Out of all the buzzwords in the beer world, the different names for different types breweries are among the most bewildering. So let's clarify what makes a brewery a micro or a mega, once and for all.

From microbrewery to macrobrewery--and everything in between--there's a need to define exactly what is meant by those terms. Consumers deserve the clarification and breweries depend on these labels. One of the beer industry's most respected bodies, the Brewer's Association (BA), has made it their mission to tell the consumer exactly what it is they're drinking so that the innovative spirit and respect for traditions live on. You can decide for yourself which you prefer, but let's walk through what the BA has decreed.


According to the Brewer's Association (BA) in the USA a microbrewery is defined as a small, independently owned brewery which produces less than 15,000 barrels (or 17,600 hectolitres) a year. Additionally, about 75% of its beer must be sold off-site. The UK definition considers a microbrewery much smaller--about 5,000 hectolitres. Whatever the quantity, what defines a microbrewery is in the name: it's small.

North Yorkshire's Harrogate Brewing Co. is one of our favourite microbreweries.

Farm brewery

This is still a relatively fluid term but is still rather self-explanatory. In essence, a farm brewery is one that uses ingredients from local farms (or grows them themselves) to create a product which is highly influenced by the local terroir. In the US, for example, New York state has defined a farm brewery as one that uses at least 20% of its ingredients from farms in the state.

Rogue Ales and Spirits is a great example of a farm-to-glass brewery as they grow much of their own ingredients from the hops to the grains on site.


Again, as defined the the USA's Brewer's Association, a brewpub is a brewery-restaurant that sells more than 25% of its beer on site. In fact, most of its beer is brewed with the intention of being sold on site.

Leeds' Northern Monk Brew Co. is listed as a brewpub on the BA website.

Contract brewing company

A contract brewing company is a brewery--as its own entity--which hires another brewery to brew its beer. The brewing company takes care of all the marketing, t-shirts, sales and distribution of the beer that is brewed in another facility (the recipes are all their own). A contract brewery, by contrast, is the facility which brews the beers for its clients.

Sort of a sub-section of contract brewing companies are the mysteriously-named gypsy brewers.
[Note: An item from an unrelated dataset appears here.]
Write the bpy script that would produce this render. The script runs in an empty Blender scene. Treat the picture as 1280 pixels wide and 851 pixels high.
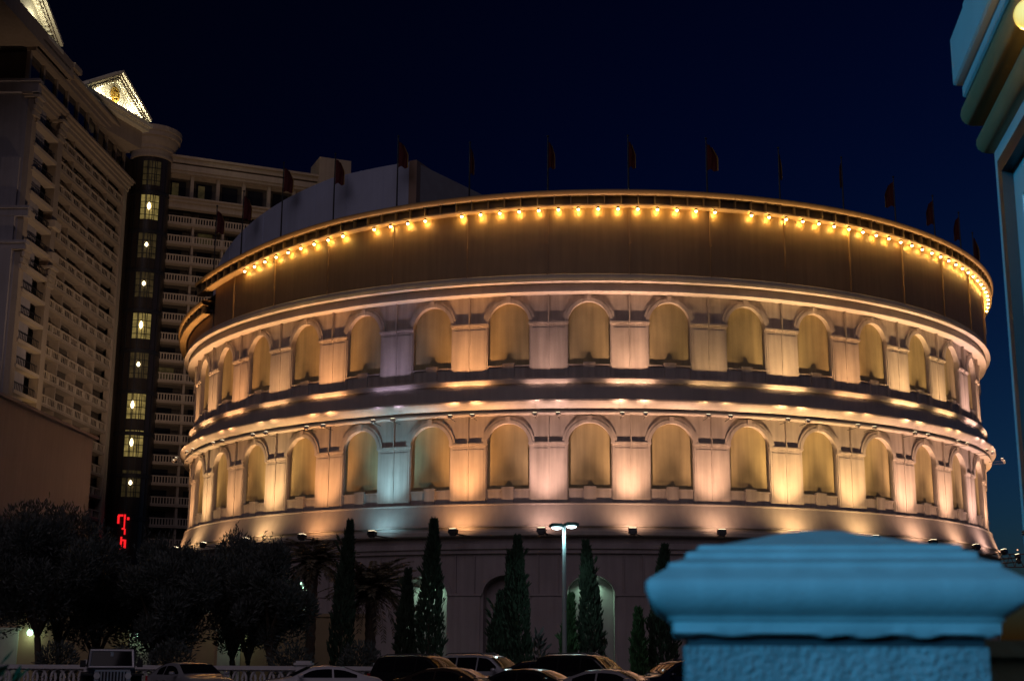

These brewers have no site of their own--nor contract with an individual contract brewery--rather they travel from brewery to brewery, using the equipment at the brick-and-mortar operation to create their brews.

The most famous gypsy brewer is undoubtedly Mikkeller.

Regional craft brewery

Reserved for those breweries which are considerably larger in production than a microbrewery yet still brew a majority of traditional or innovative styles, the term regional craft brewery is a nod to those who maintain their independence from corporate takeovers.

Similar in concept in the UK, Black Sheep Brewery is a good example.

Regional brewery

Defining those breweries which brew between 15,000 and 6,000,000 barrels (yes, that's quite a range!) a regional brewery can still be considered "craft"--according to the BA--so long as they remain independent and fulfill other characterstics.

Brewdog in the UK or Left Hand Brewing in the US are some of the more reknowned regional breweries in the world.

Large brewery

Finally, let's talk about what the BA calls a large brewery. Sadly for them, because these breweries produce over 6,000,000 barrels annually, they're not considered craft breweries anymore. Nevertheless, many of these large breweries are making fantastic beer while some of them could stand to, well, adjust their recipes.

London's Fuller's is a classic large brewery while Founders Brewing Co. in the States is big, yet produces some mighty fine beer.

So there you have it! We hope this clears things up a bit. Whether it's a guy with a bucket (well, that's called a homebrewer) or a crew with a high-rise corner office beer is still beer, so drink what you like! At least now, however, you'll know what you're drinking.